Enhancing Whipple Shield Defense Against Hypervelocity Impacts: Influence of Impactor Geometry and Surface Treatments

作     者：Zhaojun Liu Qiong Wu Hanjun Gao Nianpu Xue Qunzhi Li Hongwei Shi 

作者机构：School of Mechanical Engineering & Automation Beihang University Beijing 100191 China Jingdezhen Research Institute of Beihang University Jingdezhen City 333000 PR China Beijing Institute of Spacecraft System Engineering Beijing 100094 China 

出 版 物：《Advances in Space Research》 

年 卷 期：2025年

学科分类：08[工学] 0825[工学-航空宇航科学与技术] 

摘      要：Spacecraft shields are essential for protecting spacecraft from damage caused by space debris and micrometeoroids. Depending on the source, naturally occurring impactors can reach velocities up to 72 km/s or even higher, particularly for stellar particles, presenting significant challenges for shield impact resistance. In order to enhance the debris protection performance of the Whipple shield, optimize debris cloud distribution, and improve debris kinetic energy dissipation, an SPH model incorporating eight non-spherical impactors and a Whipple shield was established and experimentally validated. This study investigates how the shape and state of the impactor, as well as the shield’s surface condition, affect the impact process using LS-DYNA. Additionally, four reinforcement designs for the Whipple shield were numerically simulated and analyzed. Results indicate that a vertical impact from a dumbbell-shaped projectile causes the most damage to the shield.
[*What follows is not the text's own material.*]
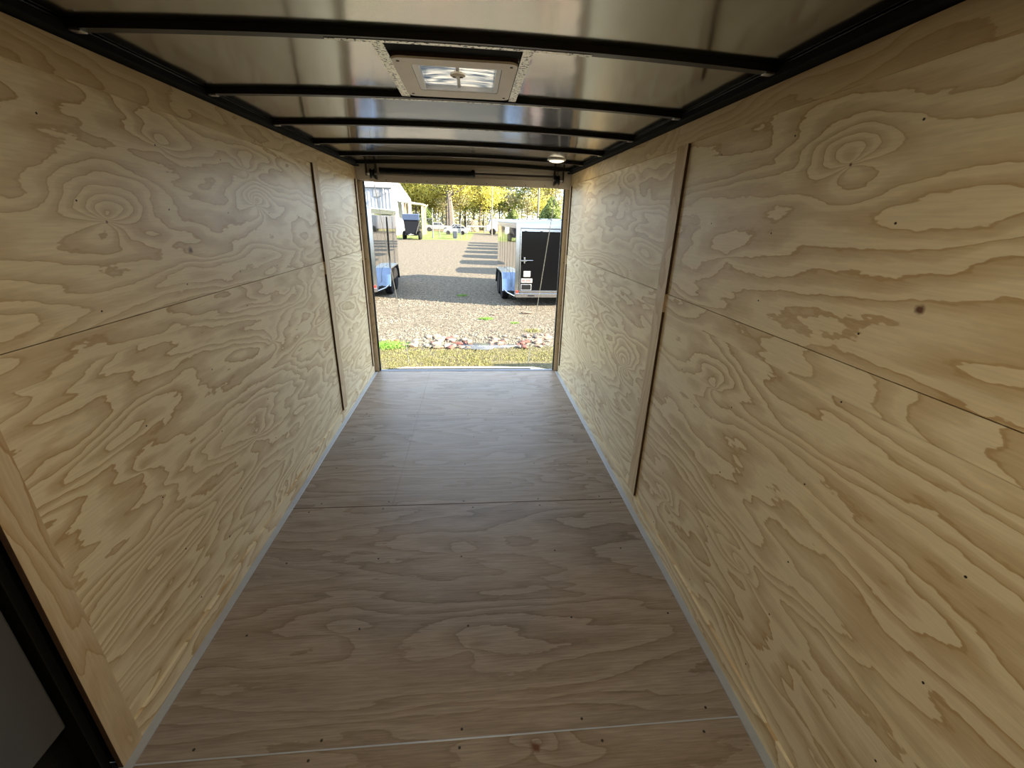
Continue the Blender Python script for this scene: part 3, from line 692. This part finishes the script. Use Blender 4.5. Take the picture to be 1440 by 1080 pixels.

The tungsten carbide coating significantly improves the kinetic energy dissipation rate of the impactor, reaching 65%, which is 137% higher than that of the traditional Whipple shield. The shot-peened shield expands the fragment cloud distribution area, effectively blocking impact fragments. Statistical analysis of fragment shape and orientation reveals a significant linear correlation between the center of mass height, the shield’s normal projected area, and the kinetic energy dissipation of non-spherical impactors. This model can predict Whipple shield damage from such impactors.